Transcribe every record that appears below, exactly and in full.

[BEGIN Given entries]

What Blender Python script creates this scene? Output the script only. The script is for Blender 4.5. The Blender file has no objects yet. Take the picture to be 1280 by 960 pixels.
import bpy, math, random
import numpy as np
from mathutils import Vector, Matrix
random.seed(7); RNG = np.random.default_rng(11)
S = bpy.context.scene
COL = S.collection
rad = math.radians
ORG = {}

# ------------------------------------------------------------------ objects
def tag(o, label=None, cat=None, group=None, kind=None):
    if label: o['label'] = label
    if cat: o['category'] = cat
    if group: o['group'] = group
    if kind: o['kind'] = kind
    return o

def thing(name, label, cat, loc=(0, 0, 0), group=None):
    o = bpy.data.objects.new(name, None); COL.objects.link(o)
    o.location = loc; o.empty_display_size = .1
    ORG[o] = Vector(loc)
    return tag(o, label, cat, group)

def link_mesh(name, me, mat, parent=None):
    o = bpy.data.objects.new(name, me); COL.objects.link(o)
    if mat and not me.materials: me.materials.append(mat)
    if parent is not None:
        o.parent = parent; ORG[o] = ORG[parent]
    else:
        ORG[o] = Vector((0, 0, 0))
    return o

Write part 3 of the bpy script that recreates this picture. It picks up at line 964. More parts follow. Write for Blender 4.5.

[END Given entries]

The output =>
What Blender Python script creates this scene? Output the script only. The script is for Blender 4.5. The Blender file has no objects yet. Take the picture to be 1280 by 960 pixels.
import bpy, math, random
import numpy as np
from mathutils import Vector, Matrix
random.seed(7); RNG = np.random.default_rng(11)
S = bpy.context.scene
COL = S.collection
rad = math.radians
ORG = {}

# ------------------------------------------------------------------ objects
def tag(o, label=None, cat=None, group=None, kind=None):
    if label: o['label'] = label
    if cat: o['category'] = cat
    if group: o['group'] = group
    if kind: o['kind'] = kind
    return o

def thing(name, label, cat, loc=(0, 0, 0), group=None):
    o = bpy.data.objects.new(name, None); COL.objects.link(o)
    o.location = loc; o.empty_display_size = .1
    ORG[o] = Vector(loc)
    return tag(o, label, cat, group)

def link_mesh(name, me, mat, parent=None):
    o = bpy.data.objects.new(name, me); COL.objects.link(o)
    if mat and not me.materials: me.materials.append(mat)
    if parent is not None:
        o.parent = parent; ORG[o] = ORG[parent]
    else:
        ORG[o] = Vector((0, 0, 0))
    return o

Write part 3 of the bpy script that recreates this picture. It picks up at line 964. More parts follow. Write for Blender 4.5.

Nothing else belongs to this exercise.